If the buyer genuinely cannot estimate, ask them to calibrate on magnitude: “Are we solving a $10K problem or a $200K problem?” Most buyers can place themselves on that scale even when they can’t give exact figures.
The Number as Proposal Architecture
Once you have the opportunity size number, it performs two functions in your proposal.
Function 1: ROI framing. Your proposal now has a natural headline calculation. “The outcomes we’ve defined in this engagement represent an estimated $80–120K in [revenue impact / cost reduction / efficiency gain] over the next 12 months. Our investment for this engagement is $14,500.” The buyer doesn’t have to do the math, you’ve done it for them.
Function 2: Scope calibration. If the opportunity is $15K and the buyer is thinking about a $12K proposal, you have a scope problem to solve before submitting. Either the scope needs to shrink to leave meaningful ROI on the table, or the opportunity needs to be reframed as larger than they currently see it. The opportunity sizing number gives you the data to have that conversation before it becomes an objection.
When the Number Is Smaller Than Your Price
This is the scenario freelancers worry about, the one where the honest application of the question creates a pricing problem.
It happens. A buyer names an opportunity size of $20K and your proposal is going to be $17K. That’s a 15% ROI on their investment, which is weak. You have two options:
Rescope the engagement to deliver specific outcomes at $7–8K, a leaner version that leaves clear ROI headroom.
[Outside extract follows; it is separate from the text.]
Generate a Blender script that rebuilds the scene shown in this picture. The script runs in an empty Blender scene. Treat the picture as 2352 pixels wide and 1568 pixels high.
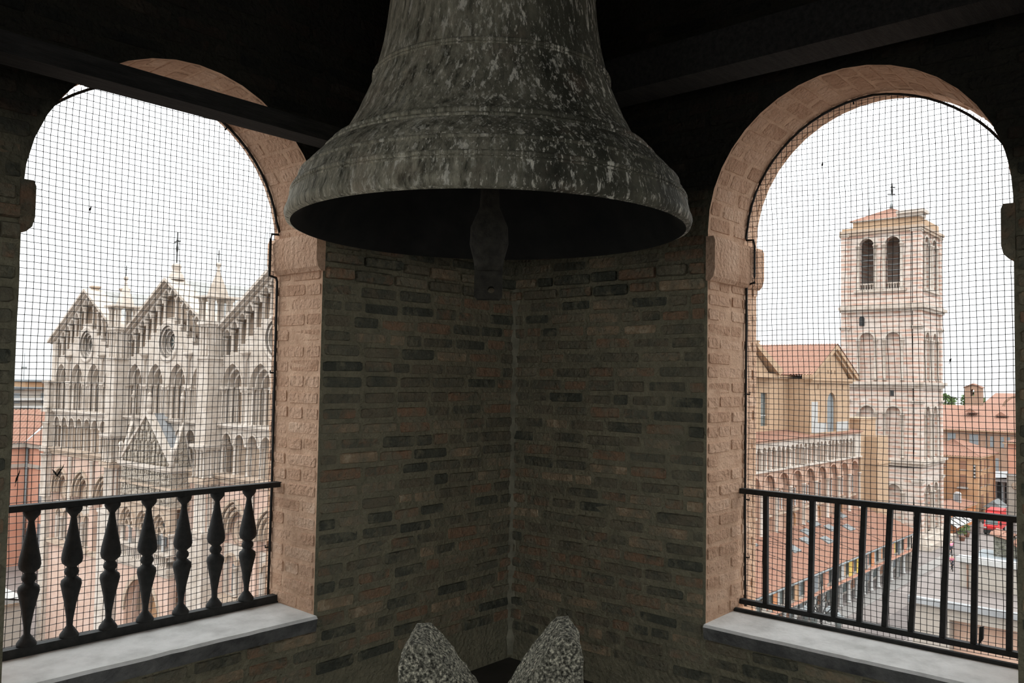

Or help the buyer see that their opportunity sizing is incomplete. “You mentioned Goal 1 is worth about $20K in annual revenue impact. But Goal 2, the operational efficiency piece, that wasn’t included in that estimate. What’s the time cost of the current process per week, multiplied out?” Often the real number is two or three times what the buyer initially named, and your full proposal becomes clearly reasonable.
Qualifying Intent With the Size Question
The opportunity sizing question is also an intent qualifier. Buyers who are serious about solving a problem engage with the calculation. They have a rough sense of what the outcome would mean. They’re willing to do the math with you.
Buyers who are running a price-shopping exercise, collecting proposals to justify an internal decision they’ve already made, or not actually empowered to move forward tend to shut down when asked about value. “I don’t know, we just need someone to do the work” is a soft red flag worth noting.
Not a disqualifier on its own, but paired with other signals, it tells you where to put your proposal-writing energy.
Ask the question. Count the awkward pause as a feature, not a bug. The answer you get is the most important number in your discovery call.